En France malheureusement, et contrairement à l’Allemagne ou au Danemark, il n’est pas obligatoire de mentionner l’ajout de caramel. En Suède, la vente d’alcool étant un monopole d’Etat, ils obligent aussi à indiquer tous les additifs présents dans la bouteille. Une discussion déjà ancienne (et aujourd’hui disparue du site) dans le forum de Whisky Magazine liste certaines bouteilles qui contiennent du caramel E150a. Je vous laisse apprécier la différence de couleur entre le Bowmore 12 ans qui contient du E150a d’après cette liste, et un Bowmore de 2001, embouteillé en 2013 par Signatory Vintage, maison de négoce connue pour vendre ses whiskys en « couleur naturelle ». Certes le Bowmore 12 est un assemblage, il est donc susceptible de contenir quelques whiskys plus âgés que 12 ans, ou alors de fûts plus colorants. Mais la différence est quand même énorme non ? Surtout que la version Signatory Vintage est issue d’un fût de sherry second remplissage.
Maintenant vous faites partie des initiés, et vous ne laisserez plus vos yeux vous tromper. Mais attention, au final, les yeux, ce n’est pas très grave, ce qui compte, c’est votre palais. Ajouter du caramel, ce n’est pas innocent. On pourrait imaginer que le whisky serait plus doux, plus rond, ce qui nous pousserait à imaginer que le whisky est plus vieux qu’il n’y parait. Sauf que le E150a, ce n’est pas le même caramel qu’il y a dans une barre de Mars. Il a été chauffé longtemps à des températures élevées, et son goût est plutôt amer que sucré.
Alors là vous allez me dire : « Si c’est amer, ça peut quand même changer le goût ! ». Et vous avez bien raison. Et vous avez tort aussi. Parce que les Malt Maniacs ont conduit leurs propres expériences à l’aveugle sur le caramel, et le moins que l’on puisse dire, c’est que les avis sont partagés : ils vont de « le caramel ruine la finale de mon whisky » à « le caramel améliore les blends » en passant par « pour moi le caramel est neutre au niveau du goût ».
Pour conclure
Les sites Web cités dans cet article disent que la coloration au caramel concernent quasiment tous les blends, beaucoup d’assemblages, et rarement les single cask. C’est regrettable qu’on soit obligé de mettre du caramel dans un produit aussi noble que le whisky. Le whisky, on l’achète surtout pour le boire, et jusqu’à preuve du contraire, mes papilles n’ont pas d’yeux. Il est dommage que les marques se sentent obligées de tricher pour pouvoir mieux vendre leurs whiskys, plutôt que de faire l’effort d’éduquer le consommateur. Ce serait plus grave si cela modifiait le goût, mais ce n’est pas détectable par n’importe qui. Cette pratique concerne plutôt le bas de la gamme, même s’il est regrettable de voir quelques bouteilles comme le Talisker 10 ou Lagavulin 16 avoir recours à cet artifice.

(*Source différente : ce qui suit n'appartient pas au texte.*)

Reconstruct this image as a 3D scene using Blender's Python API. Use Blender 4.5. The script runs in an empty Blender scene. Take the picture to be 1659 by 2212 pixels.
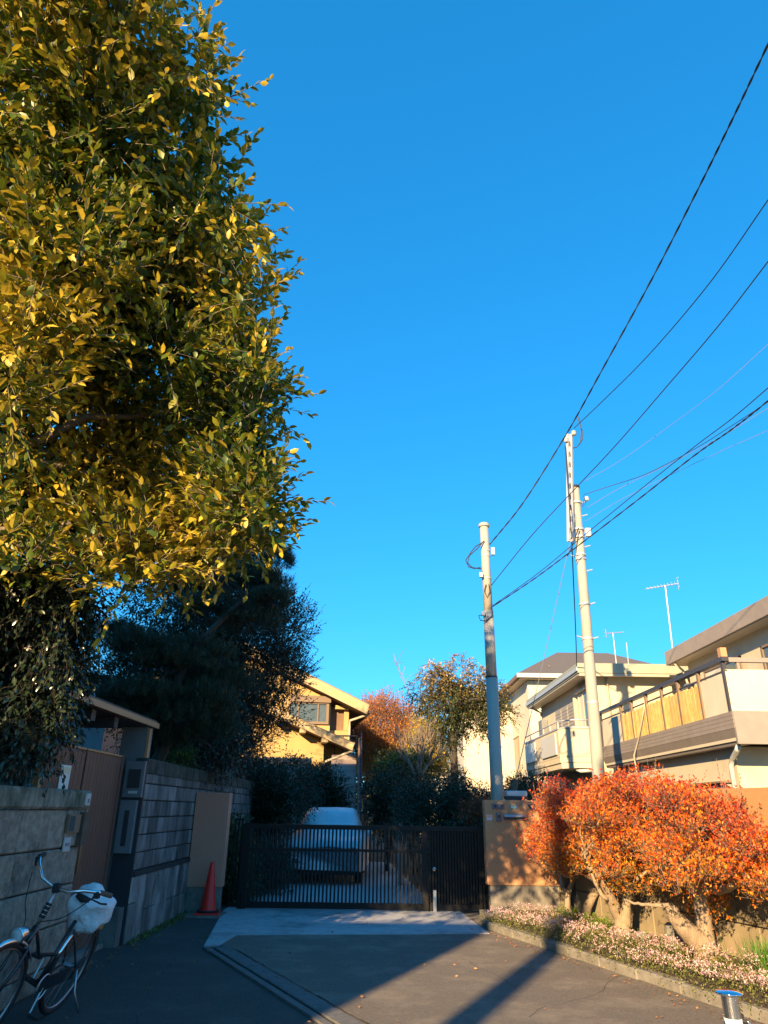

Ce qui me dérange le plus, c’est que dans les pays où ce n’est pas obligatoire, la mention « contient du caramel » n’est jamais indiquée, ce qui prouve bien que cette pratique n’est pas assumée.
Le whisky n’est pas le seul concerné par ces pratiques, et nous parlerons dans de prochains articles de ce qu’il en est concernant le rhum ou le cognac.